OPINION: Why Judiciary should prioritize human rights in Worldcoin case
As the High Court prepares to hear the judicial review application on February 4, 2025, concerning Worldcoin’s operations in Kenya, public attention is firmly fixed on the case.
This legal battle is not just about compliance with the law it is a critical test of how Kenya safeguards fundamental human rights in the digital age.
The Worldcoin controversy began when public and governmental concerns about the company’s activities led to intensified scrutiny of its collection and processing of biometric data.
Following these concerns, the Kenyan government suspended Worldcoin’s activities and launched investigations into its compliance with the Data Protection Act, 2019.
Among the key issues raised were the absence of a comprehensive Data Protection Impact Assessment, the lack of a registered data controller or processor to oversee the operations, and whether the consent obtained from individuals was truly informed or influenced by monetary incentives in the form of cryptocurrency.
At its core, this case is about much more than regulatory compliance it is a human rights issue. The right to privacy, guaranteed under Article 31 of the Constitution, stands at the forefront.
Biometric data, such as iris scans and fingerprints, is among the most sensitive forms of personal information. Mishandling this data not only poses risks of misuse but also leaves individuals vulnerable to identity theft, exploitation, and broader digital harm.
The court’s determination will not only address whether the relevant legal frameworks were followed but also set a crucial precedent for how such rights are protected in Kenya’s digital future.
The judicial review provides an opportunity to hold public authorities accountable for their duty to protect citizens from potential violations of their rights.
Questions must be answered about whether sufficient oversight mechanisms were in place, whether regulatory gaps facilitated possible breaches, and whether citizens’ privacy rights were sufficiently prioritized.
Importantly, this case calls for the court to evaluate whether the Office of the Data Protection Commissioner met its obligations under the Data Protection Act, 2019, to ensure that companies like Worldcoin adhere to Kenya’s legal standards.
This case also carries significant implications for Kenya’s position on global issues surrounding digital rights and data governance.
Across the world, the debate over the collection and use of personal data by technology companies has highlighted the need for stricter regulations to prevent exploitation.
By taking a firm stance on these issues, Kenya has an opportunity to emerge as a leader in setting ethical and legal standards in this domain, ensuring that innovation does not come at the cost of human dignity.
As the court considers this matter, it is vital to recognize the broader societal stakes involved. The decisions made in this case will have far-reaching consequences, not just for Worldcoin but for all companies operating in Kenya’s rapidly growing digital economy.
At the same time, the judiciary’s approach will signal to the public the strength of Kenya’s commitment to upholding human rights and the rule of law in the face of technological advancements.

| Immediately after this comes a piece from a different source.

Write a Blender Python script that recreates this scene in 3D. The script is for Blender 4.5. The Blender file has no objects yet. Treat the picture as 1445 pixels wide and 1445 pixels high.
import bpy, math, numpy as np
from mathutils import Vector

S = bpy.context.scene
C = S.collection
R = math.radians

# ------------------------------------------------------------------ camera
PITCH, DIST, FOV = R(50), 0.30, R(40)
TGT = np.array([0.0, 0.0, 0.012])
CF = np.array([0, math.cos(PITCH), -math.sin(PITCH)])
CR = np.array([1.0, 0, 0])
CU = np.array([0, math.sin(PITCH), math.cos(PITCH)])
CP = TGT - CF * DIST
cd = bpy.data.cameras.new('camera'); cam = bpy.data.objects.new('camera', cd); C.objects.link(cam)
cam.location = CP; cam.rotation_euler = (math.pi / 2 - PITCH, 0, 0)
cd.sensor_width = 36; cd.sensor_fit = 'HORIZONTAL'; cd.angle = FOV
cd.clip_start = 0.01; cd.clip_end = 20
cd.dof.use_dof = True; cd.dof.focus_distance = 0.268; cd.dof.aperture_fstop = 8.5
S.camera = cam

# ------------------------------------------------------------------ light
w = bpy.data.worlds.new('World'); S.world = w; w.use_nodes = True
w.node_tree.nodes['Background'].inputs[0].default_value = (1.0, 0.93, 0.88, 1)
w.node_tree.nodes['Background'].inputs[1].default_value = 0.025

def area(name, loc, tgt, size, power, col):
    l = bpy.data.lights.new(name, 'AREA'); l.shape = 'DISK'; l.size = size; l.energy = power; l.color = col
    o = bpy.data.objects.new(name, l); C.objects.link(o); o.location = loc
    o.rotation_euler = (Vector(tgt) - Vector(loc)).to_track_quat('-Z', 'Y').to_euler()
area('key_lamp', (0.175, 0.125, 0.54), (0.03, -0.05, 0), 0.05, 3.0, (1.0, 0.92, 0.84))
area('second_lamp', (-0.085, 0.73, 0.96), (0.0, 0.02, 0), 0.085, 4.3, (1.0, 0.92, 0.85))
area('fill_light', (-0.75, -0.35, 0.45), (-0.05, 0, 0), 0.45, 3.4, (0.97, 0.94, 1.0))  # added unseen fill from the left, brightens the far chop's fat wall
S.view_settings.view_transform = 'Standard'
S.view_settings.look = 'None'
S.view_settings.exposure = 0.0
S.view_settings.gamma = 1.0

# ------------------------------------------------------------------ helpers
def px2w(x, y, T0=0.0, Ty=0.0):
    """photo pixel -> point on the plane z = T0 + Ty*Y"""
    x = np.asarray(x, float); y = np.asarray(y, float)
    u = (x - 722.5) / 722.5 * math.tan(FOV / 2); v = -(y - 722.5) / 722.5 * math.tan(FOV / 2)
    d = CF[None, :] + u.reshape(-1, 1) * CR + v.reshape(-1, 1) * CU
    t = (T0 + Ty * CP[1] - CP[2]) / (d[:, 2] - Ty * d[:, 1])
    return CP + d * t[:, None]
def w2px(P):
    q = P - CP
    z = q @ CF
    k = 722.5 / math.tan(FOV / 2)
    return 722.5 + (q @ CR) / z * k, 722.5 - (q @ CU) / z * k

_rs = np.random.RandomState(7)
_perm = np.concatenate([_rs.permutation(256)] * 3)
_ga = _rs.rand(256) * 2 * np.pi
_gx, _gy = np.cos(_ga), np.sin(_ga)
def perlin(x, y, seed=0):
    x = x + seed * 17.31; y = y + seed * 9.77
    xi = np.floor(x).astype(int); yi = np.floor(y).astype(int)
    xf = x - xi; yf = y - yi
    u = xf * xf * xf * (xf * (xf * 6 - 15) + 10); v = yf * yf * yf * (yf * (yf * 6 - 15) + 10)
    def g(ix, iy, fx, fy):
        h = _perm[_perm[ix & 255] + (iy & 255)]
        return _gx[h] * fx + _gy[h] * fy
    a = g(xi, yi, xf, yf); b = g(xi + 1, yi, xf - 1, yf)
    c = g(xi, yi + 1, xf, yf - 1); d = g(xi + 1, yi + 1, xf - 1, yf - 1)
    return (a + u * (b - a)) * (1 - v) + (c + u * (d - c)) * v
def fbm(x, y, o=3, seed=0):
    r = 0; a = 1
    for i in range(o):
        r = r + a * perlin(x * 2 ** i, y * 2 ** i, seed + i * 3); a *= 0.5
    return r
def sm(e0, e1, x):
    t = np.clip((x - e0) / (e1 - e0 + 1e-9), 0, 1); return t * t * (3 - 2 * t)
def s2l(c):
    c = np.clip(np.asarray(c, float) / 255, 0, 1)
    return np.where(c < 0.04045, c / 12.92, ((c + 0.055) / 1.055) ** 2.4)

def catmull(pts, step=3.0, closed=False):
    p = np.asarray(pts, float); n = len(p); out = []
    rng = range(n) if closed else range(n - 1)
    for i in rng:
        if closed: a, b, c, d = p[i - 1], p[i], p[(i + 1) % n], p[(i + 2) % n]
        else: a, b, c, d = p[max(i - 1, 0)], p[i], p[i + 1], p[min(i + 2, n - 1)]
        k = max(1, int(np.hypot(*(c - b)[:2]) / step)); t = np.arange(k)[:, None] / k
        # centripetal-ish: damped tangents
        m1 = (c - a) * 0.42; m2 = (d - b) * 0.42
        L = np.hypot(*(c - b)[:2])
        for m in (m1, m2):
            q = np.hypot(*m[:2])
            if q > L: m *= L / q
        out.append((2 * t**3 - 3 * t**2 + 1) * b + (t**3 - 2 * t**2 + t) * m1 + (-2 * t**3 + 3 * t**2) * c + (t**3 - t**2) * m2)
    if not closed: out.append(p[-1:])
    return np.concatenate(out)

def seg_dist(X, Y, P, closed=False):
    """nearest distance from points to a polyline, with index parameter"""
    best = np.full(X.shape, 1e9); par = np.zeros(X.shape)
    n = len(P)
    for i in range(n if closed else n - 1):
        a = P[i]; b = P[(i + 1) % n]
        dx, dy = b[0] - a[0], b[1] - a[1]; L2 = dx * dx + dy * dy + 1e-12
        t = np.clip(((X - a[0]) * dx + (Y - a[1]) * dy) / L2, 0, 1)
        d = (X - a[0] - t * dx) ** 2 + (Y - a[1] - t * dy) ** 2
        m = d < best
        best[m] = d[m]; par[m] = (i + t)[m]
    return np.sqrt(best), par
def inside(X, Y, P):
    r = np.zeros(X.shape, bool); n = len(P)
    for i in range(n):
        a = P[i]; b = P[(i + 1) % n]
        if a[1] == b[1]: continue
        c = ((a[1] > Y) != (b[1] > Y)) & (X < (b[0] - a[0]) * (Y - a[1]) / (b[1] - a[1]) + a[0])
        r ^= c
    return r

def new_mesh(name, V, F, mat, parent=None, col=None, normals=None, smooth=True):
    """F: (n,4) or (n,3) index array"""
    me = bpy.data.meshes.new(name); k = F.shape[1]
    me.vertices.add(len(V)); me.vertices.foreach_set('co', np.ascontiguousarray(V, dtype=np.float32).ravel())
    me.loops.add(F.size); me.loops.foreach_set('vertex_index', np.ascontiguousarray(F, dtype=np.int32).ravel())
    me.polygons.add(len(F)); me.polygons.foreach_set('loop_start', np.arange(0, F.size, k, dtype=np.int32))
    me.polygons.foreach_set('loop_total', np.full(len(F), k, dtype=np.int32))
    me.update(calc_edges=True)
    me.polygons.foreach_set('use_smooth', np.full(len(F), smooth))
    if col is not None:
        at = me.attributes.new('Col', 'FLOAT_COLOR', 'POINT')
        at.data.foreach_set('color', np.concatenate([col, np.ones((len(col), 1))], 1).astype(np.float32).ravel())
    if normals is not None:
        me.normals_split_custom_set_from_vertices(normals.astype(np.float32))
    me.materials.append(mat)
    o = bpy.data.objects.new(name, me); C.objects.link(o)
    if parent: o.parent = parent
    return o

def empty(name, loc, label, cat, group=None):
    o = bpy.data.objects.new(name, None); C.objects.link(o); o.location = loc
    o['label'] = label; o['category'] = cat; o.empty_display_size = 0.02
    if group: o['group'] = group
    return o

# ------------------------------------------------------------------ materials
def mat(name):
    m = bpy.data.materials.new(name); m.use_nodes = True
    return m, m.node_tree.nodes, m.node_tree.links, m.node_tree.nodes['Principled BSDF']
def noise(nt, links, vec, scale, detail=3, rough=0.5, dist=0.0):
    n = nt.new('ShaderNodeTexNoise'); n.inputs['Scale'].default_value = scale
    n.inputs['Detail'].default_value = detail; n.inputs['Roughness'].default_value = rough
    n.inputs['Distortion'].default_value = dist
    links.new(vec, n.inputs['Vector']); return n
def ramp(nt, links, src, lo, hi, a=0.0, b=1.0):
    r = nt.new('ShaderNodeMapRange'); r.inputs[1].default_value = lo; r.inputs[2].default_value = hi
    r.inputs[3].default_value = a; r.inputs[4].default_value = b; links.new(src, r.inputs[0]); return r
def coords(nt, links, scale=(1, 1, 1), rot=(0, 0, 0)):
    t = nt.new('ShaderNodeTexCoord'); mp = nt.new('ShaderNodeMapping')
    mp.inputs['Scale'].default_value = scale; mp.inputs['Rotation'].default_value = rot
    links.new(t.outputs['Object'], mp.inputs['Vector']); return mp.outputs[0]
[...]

With the February 4 hearing fast approaching, it is crucial for citizens, civil society, and the media to remain engaged and vigilant. This is not just a legal issue but a defining moment for the country’s digital rights landscape.
The High Court has the responsibility to weigh the arguments presented with the seriousness they deserve and to reaffirm that in Kenya, human rights are non-negotiable even in the face of innovation.
The call is clear that the High Court must approach this case as a human rights issue of national and global importance. Only through decisive action can Kenya ensure a future where technological progress and human dignity go hand in hand.
The author, Jaika Charles is a lawyer working at the International Commission of Jurists, Kenya (ICJ Kenya).